The legal black hole that is the Saab saga ($3 billion of legal claims and still counting) has sucked in another case.

BMW is claiming that it supplied engines worth £2 million to Saab, which have now gone missing. Of course, with the bankruptcy of Saab, no money was ever paid for them.

BMW is said to be suing Saab Automobile Parts for the missing money. However Saab Parts boss, Lennart Stahl, told industry website just-auto "I don't know where the parts are - we have never got anything from BMW. We are not a sales company and there are no Saabs with BMW engines - I guess they [engines] are in Trollhattan. I guess they are the property of the receivers."

To the surprise of the industry, BMW signed a deal with Saab in 2010 to supply 200,000 engines. At the time, BMW said it was confident in Saab's future – one hopes BMW did not invest too much in additional production facilities.

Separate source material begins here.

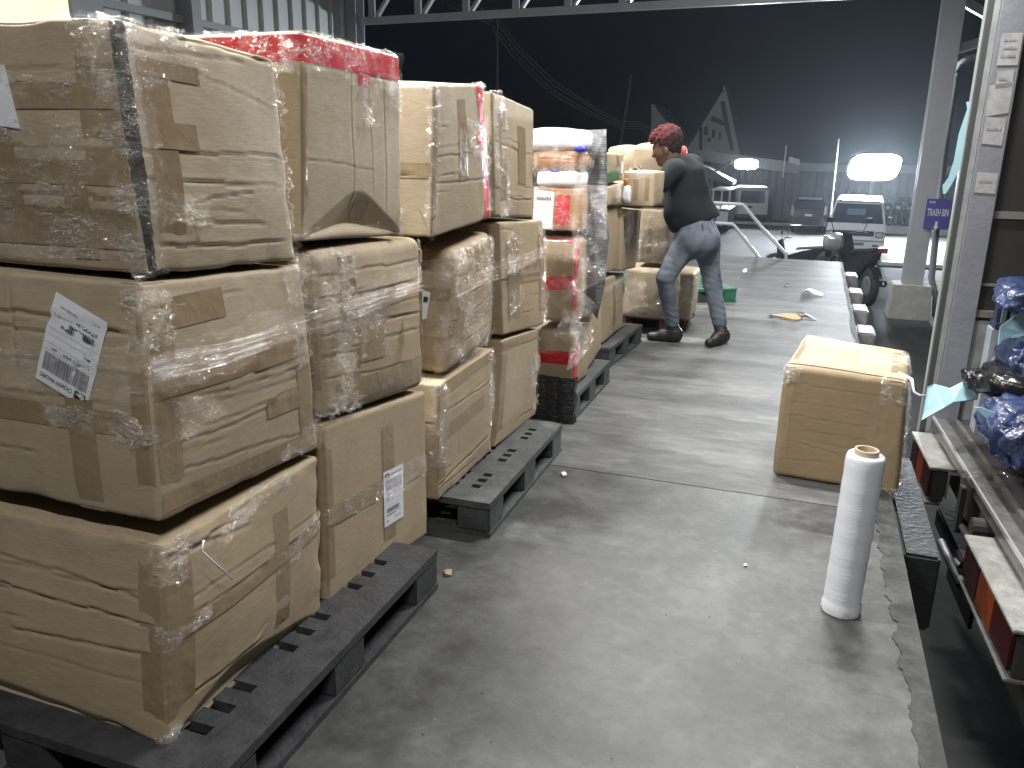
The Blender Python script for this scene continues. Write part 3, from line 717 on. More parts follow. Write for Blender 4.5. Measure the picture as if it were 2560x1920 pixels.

In the meantime, the Swedish press is reporting that the bizarre plan to create an electric vehicle manufacturer out of Saab, by a consortium called NEVS, is close to collapse. Now that Scania has vetoed the use of the Saab griffin logo, it is hard to see quite what NEVS would be buying apart from a car factory based in high-cost Sweden. When NEVS is largely backed by Chinese money, that seems an odd place to make cars.